I have created allot of my best art when I didn’t really feel like getting up and going to work, but I did, and I pushed through the resistance and got myself moving and then suddenly things weren’t all that bad and even often after I walk through that initial “feeling uninspired” and just got myself moving and working on what ever piece of art I had going for that day, that suddenly I was inspired.

So

In a way, I see that one has to become inspiration for themselves. Where one must create their own inspiration and not wait for it.

Yes, it might be tough, you might not feel like it, it might be uncomfortable, but its worth it!

So my suggestion when facing a creative block is to firstly realize that it could just be “you just don’t feel like doing anything” and that is not really creative block, that is just the plight of the human being who has become more inclined to instant gratification than disciplined self movement.

So my suggestion when facing creative block or facing that experience when you just don’t have inspiration, is to take a breath, gather yourself here, and remember that there is a force more powerful than inspiration – and that force is you and sometimes you just have to force yourself into movement, into action.
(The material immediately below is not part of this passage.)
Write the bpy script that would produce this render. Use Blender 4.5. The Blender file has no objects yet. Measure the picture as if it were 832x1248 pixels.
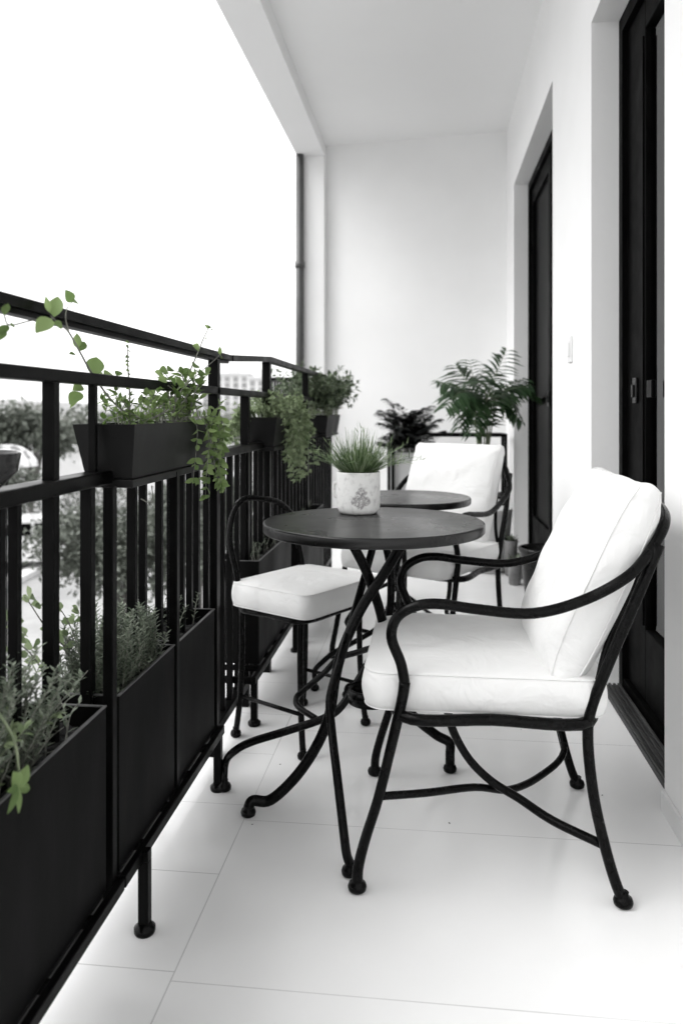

Its normal, its natural, so dare to move and dare to improve . It’s a challenge, but why else are we here on planet earth. And this suggestion can be for anything, for something artistic, something business related, maybe you notice your environment is getting a little messy and you have been wanting to clean up. Perhaps we have given too much of our power away to this interesting thing called Inspiration. Now its time to realize that we must be the power that moves us through our lives. Inspiration is like luck, it may or may not play a part, so we must base our Living Expression and Actions on something more predictable and Stable, and that is US, our own SELF Movement and SELF Motivation and SELF Inspiration.